Friday, December 19, 2014

Vallejo - chipping medium (part 2), step by step with acrylic top coat

Hi everyone,

So it appears that product based or brand based posts attract a lot of hits, so to get more hits I will try to do more of these step by step - not that I am good enough to do instructions of how to use a product, but I think it would be useful for people who are considering getting their hands on these products.


Camera specificaiton: LG G3 Rear Camera, 13mb pix

Step 1 : Buy it

Jumping a head here, the 17ml bottle goes for about USD5 is well worth the price.  Very easy to use and easy to control, a lot easier than salting.  One try of this could give you a very good idea on how it works.  I recommend using air-brush to apply the medium, but if you don't have an air-brush, just remember to keep it thin when you are applying it.  (Remember to use a clean brush though.)

Simple step to use this is:
- paint the surface to make it look like rusted metal
- apply medium
- paint the top coat
- apply water so that the medium will melt away
- chip the top coat with tissue paper or cotton tip

AV (Vallejo)
Chipping Medium

Step 2: build your model

It's very hard to get plastic model kits to match with my 30mm miniatures: the size never really quite match.  Plus, it's very expensive to get accessories that are designed for 30mm, besides, each manufacturer made their miniatures a little different anyway.  1:35 or 1:48 is pretty much the closest, cheapest models that I can find.  This kit was meant for populating transport vehicles, and I bought it for my Zombicide game to be used as objectives.

Allied Vehicles Accessory Set

Step 3: prime it

Again on the topic of going cheap, the spray on primer from Mr Hobby is cheaper than the one form Tamiya.  Plus, I had some bad experience with Tamiya primer: the result is too rough, not smooth and a lot of small grins on the surface.  

Mr.

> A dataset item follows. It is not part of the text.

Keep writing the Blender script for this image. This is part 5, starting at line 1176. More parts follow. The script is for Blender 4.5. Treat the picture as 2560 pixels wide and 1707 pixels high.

Hobby
Mr. Primer Surfacer 1000
 170ml Spray 

Step 4: base rusted metal color

The idea of chipping is to chip away the top coat of paint to reveal the metal underneath. Rusting, therefore should come after the metal is revealed and after long exposure to air and moist .

But to save time, I painted the whole thing brown and applied a lot of pigment to place that I think should rust easier: edges, middle of larger surfaces.  I was rushing a little so this isn't too well done.

Secret Weapon Wash
Vallejo Pigment

Step 4: apply the medium

Because I am not sure if these are easier to wash off, I used brush to apply the medium.  In hindsight, I could have used air-brush for this.

See actually I applied a lot of the medium on the surface, at some parts they are more like a droplet on the surface, forming a little pond.

Step 5: apply the top coat

I used water based acrylic paint because I fear that the alcohol based paint will melt away the medium.  I'd try alcohol based paint next time.

Anyway, after the medium is completely dry I air-brushed on the top coat.  Remember, it has to be VERY dry before applying the top coat.  Haven't done a good job at this because I don't use these paint for air brushing at all: they dry too slow...

Knarloc Green
Step 6: apply water

I basically just dripped water over it, but I applied very thick layer of medium so so it washed away quite a lot of the top coat.  The best thing about this is that you can get chipping with sharp edges.

And the best bit is that the chipping could happen in tiny portions, see the edge of the letters on the top of the barrel.